According to the reports of the
Ministry of the Interior, Zarrouqan hails from Bouira province in eastern
Algeria.
He began his terrorist activity in
1993, exactly when the Muslim Brotherhood-affiliated Salvation Front started
launching armed attacks against Algerian security forces and civilians.
Al-Qaeda
Zarrouqan joined the Salafist Group
for Preaching and Combat, a subsidiary of the Salvation Front, at the end of
the 1990s.
The group was created as a result of
escalating confrontations between the front and Algerian security forces during
that period.
The group then swore allegiance to al-Qaeda,
thus turning Zarrouqan into a prominent element of al-Qaeda in the Maghreb
region.
Zarrouqan was, however, among the
senior leaders who decided to defect from al-Qaeda in the late 1990s.
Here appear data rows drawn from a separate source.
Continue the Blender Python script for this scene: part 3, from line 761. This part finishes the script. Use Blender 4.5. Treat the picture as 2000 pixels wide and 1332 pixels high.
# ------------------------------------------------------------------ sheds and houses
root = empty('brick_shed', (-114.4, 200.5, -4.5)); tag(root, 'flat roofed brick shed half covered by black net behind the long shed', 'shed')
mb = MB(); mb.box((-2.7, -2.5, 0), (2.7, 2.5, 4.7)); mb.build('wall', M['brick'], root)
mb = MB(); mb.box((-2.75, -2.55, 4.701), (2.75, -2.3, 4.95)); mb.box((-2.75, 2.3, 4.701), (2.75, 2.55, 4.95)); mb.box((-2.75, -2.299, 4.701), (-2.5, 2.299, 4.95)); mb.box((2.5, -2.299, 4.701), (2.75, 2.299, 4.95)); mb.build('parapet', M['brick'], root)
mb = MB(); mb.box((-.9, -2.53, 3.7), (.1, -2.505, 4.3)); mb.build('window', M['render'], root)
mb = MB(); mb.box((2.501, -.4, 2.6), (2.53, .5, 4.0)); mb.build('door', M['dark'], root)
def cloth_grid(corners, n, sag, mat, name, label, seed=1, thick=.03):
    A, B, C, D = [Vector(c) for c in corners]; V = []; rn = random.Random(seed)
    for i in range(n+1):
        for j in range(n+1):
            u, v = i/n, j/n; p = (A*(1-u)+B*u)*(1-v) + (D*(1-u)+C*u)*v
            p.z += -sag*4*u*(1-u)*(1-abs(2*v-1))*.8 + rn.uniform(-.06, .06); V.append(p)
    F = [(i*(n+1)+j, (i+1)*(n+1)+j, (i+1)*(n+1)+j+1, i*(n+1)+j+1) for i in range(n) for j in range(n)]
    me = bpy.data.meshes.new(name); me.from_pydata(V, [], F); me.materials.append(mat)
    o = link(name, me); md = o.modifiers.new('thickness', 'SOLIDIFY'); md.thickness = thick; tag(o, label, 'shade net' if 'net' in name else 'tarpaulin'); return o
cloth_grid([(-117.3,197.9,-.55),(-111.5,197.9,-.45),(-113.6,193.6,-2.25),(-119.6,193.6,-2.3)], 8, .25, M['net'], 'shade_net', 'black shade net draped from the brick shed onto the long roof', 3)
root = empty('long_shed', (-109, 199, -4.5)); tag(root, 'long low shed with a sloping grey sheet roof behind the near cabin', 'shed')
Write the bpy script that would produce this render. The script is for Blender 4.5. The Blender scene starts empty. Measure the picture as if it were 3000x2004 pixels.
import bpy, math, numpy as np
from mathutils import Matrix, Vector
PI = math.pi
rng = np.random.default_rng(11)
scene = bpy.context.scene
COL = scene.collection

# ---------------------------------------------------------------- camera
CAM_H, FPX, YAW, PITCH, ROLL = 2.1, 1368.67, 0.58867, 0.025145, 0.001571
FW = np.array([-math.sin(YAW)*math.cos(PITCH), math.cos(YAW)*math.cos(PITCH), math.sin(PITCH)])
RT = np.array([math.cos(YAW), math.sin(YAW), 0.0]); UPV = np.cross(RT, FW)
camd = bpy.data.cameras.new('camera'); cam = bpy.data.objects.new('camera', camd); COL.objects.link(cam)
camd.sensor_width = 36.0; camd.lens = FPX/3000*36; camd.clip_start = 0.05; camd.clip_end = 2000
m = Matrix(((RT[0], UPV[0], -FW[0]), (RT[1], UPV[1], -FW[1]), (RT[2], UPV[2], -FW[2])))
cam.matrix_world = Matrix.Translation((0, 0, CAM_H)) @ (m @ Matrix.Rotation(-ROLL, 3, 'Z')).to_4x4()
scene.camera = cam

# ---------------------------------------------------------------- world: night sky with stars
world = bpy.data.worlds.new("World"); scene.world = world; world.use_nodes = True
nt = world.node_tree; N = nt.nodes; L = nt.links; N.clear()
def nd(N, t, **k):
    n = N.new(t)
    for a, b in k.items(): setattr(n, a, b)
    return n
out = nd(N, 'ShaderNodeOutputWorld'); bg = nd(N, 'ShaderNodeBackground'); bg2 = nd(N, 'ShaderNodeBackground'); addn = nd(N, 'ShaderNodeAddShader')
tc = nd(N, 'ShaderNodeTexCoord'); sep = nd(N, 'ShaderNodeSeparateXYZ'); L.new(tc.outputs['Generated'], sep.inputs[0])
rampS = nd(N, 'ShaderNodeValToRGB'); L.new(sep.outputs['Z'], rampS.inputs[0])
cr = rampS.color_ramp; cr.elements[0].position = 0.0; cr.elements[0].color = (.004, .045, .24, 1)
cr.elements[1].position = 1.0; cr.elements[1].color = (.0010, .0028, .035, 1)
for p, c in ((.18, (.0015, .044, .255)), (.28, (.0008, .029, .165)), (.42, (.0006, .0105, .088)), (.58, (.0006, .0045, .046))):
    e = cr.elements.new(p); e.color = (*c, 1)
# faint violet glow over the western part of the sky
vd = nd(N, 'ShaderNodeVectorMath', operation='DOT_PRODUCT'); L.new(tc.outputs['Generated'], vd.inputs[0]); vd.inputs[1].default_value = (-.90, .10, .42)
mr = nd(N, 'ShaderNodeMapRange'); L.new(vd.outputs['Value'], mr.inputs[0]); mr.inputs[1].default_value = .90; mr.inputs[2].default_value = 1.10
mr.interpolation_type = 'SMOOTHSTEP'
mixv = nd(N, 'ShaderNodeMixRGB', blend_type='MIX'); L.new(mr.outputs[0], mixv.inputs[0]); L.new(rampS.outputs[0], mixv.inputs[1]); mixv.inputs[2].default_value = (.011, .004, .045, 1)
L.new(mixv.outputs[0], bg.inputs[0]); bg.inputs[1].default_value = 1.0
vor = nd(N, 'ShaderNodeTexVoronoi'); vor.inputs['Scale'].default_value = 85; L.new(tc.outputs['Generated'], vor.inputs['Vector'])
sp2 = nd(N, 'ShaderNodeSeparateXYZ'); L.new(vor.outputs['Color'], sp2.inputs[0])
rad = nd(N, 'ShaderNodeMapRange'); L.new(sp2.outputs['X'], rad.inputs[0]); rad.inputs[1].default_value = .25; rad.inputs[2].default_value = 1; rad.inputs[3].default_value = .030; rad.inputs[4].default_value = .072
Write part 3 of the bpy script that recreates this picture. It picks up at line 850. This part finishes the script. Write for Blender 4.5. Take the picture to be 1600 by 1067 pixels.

He said the intensifying siege
around Bouira by the Algerian army was among the reasons why he decided to
defect from al-Qaeda.
He told his interrogators that he
was instructed by the then-al-Qaeda's second-in-command, Ayman al-Zawahiri, to
leave Algeria altogether.
Al-Zawahiri, he said, wanted him to
escape the tightening noose of the Algerian army.
ISIS
Zarrouqan pledged allegiance to ISIS
at the beginning of 2014.
He carried out a series of terrorist
attacks inside Algeria at orders from the command of this terrorist
organization.
He said the Muslim Brotherhood
wanted to sow the seeds of unrest throughout Algeria.
The group, he added, wanted to
incite Algerians to take up arms against police and the army.